Dressed in rags, going barefoot, eating nothing but coarse black bread, but cherishing the little treasure in his breast on which he builds so many hopes, he watches for the opportunity which never fails to come. "In spite of privileges," writes a gentleman in 1755,[46]

"the nobles are daily being ruined and reduced, the Third-Estate making all the fortunes." A number of domains, through forced or voluntary sales, thus pass into the hands of financiers, of men of the quill, of merchants, and of the well-to-do bourgeois. Before undergoing this total dispossession, however, the seignior, involved in debt, is evidently resigned to partial alienation of his property.

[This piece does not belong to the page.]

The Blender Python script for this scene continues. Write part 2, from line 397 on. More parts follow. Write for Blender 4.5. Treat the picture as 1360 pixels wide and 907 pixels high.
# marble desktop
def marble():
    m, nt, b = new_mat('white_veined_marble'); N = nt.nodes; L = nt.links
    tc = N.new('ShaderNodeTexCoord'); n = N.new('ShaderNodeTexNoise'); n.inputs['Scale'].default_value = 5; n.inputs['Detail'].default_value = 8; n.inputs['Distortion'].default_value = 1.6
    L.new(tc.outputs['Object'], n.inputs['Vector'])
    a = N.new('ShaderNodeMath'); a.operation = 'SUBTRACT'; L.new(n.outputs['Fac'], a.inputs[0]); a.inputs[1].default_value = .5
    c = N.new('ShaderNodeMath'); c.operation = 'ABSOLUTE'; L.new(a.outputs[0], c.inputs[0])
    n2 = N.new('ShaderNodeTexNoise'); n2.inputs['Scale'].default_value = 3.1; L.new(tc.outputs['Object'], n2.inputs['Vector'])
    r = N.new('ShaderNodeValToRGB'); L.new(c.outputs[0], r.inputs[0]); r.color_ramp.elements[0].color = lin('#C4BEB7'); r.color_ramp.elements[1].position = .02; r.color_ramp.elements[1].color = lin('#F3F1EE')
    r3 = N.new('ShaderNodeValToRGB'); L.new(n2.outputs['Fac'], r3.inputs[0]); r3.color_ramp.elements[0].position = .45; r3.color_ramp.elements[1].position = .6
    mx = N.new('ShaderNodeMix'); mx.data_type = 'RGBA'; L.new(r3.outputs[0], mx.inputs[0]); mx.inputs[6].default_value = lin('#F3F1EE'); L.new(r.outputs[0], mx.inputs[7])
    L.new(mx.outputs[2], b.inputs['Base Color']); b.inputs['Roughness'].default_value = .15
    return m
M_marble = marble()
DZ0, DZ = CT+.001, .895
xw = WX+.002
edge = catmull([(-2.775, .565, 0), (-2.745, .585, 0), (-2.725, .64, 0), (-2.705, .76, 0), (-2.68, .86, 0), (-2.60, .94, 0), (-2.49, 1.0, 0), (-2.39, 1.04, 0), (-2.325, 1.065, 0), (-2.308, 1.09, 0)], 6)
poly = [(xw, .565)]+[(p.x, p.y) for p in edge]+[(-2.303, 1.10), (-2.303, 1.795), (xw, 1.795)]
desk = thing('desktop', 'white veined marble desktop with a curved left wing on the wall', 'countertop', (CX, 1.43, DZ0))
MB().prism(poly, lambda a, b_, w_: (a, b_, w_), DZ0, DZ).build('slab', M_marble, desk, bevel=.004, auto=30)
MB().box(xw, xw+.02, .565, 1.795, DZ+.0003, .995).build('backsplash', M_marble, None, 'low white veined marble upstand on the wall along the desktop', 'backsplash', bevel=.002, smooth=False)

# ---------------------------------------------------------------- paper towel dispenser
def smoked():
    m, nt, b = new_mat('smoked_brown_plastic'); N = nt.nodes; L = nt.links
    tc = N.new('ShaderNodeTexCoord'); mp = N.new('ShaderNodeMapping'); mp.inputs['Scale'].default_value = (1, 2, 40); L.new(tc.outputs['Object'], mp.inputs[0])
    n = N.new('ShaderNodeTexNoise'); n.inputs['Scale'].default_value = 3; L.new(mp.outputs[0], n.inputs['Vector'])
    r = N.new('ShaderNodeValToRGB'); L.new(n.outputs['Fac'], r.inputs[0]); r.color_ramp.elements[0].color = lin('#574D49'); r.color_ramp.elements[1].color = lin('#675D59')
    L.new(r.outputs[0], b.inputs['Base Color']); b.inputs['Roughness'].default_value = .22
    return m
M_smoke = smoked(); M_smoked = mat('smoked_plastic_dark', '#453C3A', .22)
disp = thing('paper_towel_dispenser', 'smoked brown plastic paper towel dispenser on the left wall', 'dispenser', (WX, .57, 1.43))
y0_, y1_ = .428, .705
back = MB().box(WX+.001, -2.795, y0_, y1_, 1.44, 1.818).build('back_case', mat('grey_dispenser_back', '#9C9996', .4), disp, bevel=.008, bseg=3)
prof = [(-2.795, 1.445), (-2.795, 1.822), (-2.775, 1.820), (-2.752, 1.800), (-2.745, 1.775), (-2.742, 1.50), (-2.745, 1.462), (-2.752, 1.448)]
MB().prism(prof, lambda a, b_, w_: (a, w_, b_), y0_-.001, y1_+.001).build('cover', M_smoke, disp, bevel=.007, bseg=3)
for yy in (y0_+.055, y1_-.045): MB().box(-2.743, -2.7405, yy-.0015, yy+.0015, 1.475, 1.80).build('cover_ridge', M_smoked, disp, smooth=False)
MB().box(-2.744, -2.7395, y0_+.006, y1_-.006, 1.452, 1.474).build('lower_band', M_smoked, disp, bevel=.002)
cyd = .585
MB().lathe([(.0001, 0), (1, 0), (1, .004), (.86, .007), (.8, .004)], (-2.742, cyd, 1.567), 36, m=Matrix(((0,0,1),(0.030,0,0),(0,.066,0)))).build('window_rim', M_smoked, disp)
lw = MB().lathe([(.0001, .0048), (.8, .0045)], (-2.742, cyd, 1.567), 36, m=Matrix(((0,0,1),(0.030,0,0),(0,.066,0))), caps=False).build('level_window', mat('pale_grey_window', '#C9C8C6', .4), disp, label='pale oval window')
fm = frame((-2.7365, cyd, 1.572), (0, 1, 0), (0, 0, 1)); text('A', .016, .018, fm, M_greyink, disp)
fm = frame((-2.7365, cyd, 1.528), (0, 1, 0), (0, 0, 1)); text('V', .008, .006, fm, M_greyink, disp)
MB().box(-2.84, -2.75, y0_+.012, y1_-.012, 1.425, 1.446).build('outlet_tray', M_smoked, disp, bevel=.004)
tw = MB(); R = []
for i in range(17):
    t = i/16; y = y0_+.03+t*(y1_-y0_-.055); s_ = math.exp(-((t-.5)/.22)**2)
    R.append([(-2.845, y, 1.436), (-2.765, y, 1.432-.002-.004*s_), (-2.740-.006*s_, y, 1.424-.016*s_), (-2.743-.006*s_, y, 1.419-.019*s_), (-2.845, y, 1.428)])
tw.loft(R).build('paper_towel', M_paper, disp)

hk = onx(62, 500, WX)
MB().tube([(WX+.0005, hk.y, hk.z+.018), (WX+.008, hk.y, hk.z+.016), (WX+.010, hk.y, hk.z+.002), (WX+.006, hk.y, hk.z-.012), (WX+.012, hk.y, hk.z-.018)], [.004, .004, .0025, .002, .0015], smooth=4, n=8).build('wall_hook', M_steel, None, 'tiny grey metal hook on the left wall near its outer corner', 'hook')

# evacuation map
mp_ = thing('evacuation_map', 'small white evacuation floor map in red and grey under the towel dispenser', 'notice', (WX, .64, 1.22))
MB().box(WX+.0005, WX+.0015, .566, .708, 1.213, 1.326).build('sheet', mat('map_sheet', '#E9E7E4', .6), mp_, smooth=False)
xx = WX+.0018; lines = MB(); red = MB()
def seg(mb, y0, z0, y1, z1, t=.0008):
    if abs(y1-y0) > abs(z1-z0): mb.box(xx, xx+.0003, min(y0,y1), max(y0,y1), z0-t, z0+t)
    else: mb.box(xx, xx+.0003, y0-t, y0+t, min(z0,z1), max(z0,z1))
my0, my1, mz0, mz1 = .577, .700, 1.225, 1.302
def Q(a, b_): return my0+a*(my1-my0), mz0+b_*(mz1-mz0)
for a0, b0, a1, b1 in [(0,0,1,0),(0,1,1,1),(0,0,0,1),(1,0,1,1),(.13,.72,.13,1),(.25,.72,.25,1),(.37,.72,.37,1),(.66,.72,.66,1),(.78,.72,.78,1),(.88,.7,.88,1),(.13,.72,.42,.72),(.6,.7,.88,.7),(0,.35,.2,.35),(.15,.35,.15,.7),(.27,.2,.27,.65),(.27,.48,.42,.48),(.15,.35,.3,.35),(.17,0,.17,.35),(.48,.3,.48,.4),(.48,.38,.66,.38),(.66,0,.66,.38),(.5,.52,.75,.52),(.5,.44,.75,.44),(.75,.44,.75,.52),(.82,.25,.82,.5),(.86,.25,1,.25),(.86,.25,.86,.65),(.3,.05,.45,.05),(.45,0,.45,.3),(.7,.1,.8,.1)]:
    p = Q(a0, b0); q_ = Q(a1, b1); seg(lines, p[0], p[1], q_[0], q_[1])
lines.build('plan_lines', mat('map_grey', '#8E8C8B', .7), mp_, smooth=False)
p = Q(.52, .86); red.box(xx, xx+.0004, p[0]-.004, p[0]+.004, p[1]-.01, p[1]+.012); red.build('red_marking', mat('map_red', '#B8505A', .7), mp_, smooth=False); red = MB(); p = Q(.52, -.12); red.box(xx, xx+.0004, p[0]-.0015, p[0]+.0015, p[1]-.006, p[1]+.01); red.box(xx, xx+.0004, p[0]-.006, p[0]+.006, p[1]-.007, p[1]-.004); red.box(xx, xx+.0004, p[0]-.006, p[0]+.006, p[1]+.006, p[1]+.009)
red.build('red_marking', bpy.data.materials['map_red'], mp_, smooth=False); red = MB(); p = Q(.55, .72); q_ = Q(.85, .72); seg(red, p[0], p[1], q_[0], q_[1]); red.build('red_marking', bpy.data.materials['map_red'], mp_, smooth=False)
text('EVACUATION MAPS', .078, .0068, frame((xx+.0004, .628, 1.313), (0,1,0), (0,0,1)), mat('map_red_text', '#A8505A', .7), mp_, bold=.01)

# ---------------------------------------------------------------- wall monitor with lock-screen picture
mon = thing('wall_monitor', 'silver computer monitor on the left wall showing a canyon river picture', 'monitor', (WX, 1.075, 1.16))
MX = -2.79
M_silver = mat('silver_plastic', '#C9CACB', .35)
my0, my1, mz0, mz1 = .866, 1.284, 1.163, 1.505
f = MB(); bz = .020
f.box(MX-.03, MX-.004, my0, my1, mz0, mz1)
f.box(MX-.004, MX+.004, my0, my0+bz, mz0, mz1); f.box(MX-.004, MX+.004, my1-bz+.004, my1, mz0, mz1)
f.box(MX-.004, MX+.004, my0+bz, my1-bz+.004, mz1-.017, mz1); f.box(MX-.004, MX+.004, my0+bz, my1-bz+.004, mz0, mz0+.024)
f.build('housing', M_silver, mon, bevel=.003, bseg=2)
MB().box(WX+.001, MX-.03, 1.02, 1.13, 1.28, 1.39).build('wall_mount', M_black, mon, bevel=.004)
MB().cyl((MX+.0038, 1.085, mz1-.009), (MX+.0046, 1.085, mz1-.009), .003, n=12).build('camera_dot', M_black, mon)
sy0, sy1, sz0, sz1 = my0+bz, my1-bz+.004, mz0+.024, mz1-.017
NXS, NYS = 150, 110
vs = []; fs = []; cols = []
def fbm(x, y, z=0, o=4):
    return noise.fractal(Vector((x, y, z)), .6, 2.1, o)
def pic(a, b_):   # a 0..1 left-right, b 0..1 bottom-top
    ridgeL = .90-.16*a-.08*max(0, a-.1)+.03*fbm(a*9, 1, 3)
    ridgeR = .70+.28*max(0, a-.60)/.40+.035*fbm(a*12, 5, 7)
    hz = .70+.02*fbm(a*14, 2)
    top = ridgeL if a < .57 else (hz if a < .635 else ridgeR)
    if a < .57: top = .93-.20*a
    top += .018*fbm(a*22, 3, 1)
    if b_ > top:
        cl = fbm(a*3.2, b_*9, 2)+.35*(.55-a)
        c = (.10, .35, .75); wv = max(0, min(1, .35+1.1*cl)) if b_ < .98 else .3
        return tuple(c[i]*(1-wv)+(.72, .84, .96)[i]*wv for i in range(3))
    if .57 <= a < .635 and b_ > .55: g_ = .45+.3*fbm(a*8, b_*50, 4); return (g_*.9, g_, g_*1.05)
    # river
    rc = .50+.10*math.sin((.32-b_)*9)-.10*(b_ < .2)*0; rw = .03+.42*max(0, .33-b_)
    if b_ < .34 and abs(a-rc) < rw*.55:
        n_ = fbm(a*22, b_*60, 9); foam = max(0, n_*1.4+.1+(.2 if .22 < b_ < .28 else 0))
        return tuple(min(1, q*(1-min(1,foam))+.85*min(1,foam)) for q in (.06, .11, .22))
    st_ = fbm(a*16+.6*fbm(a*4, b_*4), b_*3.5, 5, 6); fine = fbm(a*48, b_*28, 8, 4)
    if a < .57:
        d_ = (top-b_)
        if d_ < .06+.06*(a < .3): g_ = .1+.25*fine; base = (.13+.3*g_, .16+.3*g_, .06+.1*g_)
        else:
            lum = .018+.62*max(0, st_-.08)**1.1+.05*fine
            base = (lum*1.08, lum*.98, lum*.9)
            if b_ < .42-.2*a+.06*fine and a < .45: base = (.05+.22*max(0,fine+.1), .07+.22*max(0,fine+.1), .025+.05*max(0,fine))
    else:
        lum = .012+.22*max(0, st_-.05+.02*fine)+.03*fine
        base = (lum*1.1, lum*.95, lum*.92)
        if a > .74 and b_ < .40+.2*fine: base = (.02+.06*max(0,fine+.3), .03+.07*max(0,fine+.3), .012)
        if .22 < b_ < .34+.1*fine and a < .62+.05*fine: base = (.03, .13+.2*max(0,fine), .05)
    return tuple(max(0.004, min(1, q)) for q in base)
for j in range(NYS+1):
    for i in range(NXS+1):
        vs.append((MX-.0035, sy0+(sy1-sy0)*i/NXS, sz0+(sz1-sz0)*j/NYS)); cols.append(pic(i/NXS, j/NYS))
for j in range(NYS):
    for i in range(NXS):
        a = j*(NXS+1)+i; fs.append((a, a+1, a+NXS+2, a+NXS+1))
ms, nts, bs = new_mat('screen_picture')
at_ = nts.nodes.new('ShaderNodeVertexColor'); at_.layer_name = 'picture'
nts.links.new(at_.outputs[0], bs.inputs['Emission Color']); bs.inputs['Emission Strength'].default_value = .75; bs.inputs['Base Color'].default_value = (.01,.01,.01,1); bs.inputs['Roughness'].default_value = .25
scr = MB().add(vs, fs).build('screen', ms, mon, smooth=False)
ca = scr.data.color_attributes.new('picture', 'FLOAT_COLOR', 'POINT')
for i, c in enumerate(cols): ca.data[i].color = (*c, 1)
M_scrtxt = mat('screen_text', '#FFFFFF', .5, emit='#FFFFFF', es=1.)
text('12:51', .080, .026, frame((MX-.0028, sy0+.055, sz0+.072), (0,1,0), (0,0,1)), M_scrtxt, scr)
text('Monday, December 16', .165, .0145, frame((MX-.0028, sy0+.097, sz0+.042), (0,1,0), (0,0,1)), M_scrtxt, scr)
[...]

The peasant who has bribed the steward is at hand with his hoard. "It is poor property, my lord, and it costs you more than you get from it." This may refer to an isolated patch, one end of a field or meadow, sometimes a farm whose farmer pays nothing, and generally worked by a métayer whose wants and indolence make him an annual expense to his master. The latter may say to himself that the alienated parcel is not lost, since, some day or other, through his right of repurchase, he may take it back, while, in the meantime, he enjoys a cens, drawbacks, and the lord's dues. Moreover, there is on his domain and around him, extensive open spaces which the decline of cultivation and depopulation have left a desert. To restore the value of this he must surrender its proprietorship. There is no other way by which to attach man permanently to the soil. And the government helps him along in this matter. Obtaining no revenue from the abandoned soil, it assents to a provisional withdrawal of its too weighty hand.

By the edict of 1766, a piece of cleared waste land remains free of the taille for fifteen years, and, thereupon, in twenty-eight provinces 400,000 arpents are cleared in three years[47].

This is the mode by which the seigniorial domain gradually crumbles away and decreases. Towards the last, in many places, with the exception of the chateau and the small adjoining farm which brings in 2 or 3000 francs a year, nothing is left to the seignior but his feudal dues;[48] the rest of the soil belongs to the peasantry.

Forbonnais already remarks, towards 1750, that many of the nobles and of the ennobled "reduced to extreme poverty but with titles to immense possessions," have sold off portions to small cultivators at low prices, and often for the amount of the taille. Towards 1760, one-quarter of the soil is said to have already passed into the hands of farmers. In 1772, in relation to the vingtième, which is levied on the net revenue of real property, the intendant of Caen, having completed the statement of his quota, estimates that out of 150,000 "there are perhaps 50,000 whose liabilities did not exceed five sous, and perhaps still as many more not exceeding twenty sous."[49] Contemporary observers authenticate this passion of the peasant for land. "The savings of the lower classes, which elsewhere are invested with individuals and in the public funds, are wholly destined in France to the purchase of land." "Accordingly the number of small rural holdings is always on the increase. Necker says that there is an immensity of them." Arthur Young, in 1789, is astonished at their great number and "inclines to think that they form a third of the kingdom." This already would be our actual estimate, and we still find, approximately, the actual figures, on estimating the number of proprietors in comparison with the number of inhabitants.

The small cultivator, however, in becoming a possessor of the soil assumed its charges. Simply as day-laborer, and with his arms alone, he was only partially affected by the taxes; "where there is nothing the king loses his dues." But now, vainly is he poor and declaring himself still poorer; the fisc has a hold on him and on every portion of his new possessions. The collectors, peasants like himself, and jealous, by virtue of being his neighbors, know how much his property, exposed to view, brings in; hence they take all they can lay their hands on. Vainly has he labored with renewed energy; his hands remain as empty, and, at the end of the year, he discovers that his field has produced him nothing. The more he acquires and produces the more burdensome do the taxes become. In 1715, the taille and the poll-tax, which he alone pays, or nearly alone, amounts to sixty-six millions of livres; the amount is ninety-three millions in 1759 and one hundred and ten millions in 1789.[50] In 1757, the charges amount to 283,156,000 livres; in 1789 to 476,294,000 livres.

Theoretically, through humanity and through good sense, there is, doubtless, a desire to relieve the peasant, and pity is felt for him.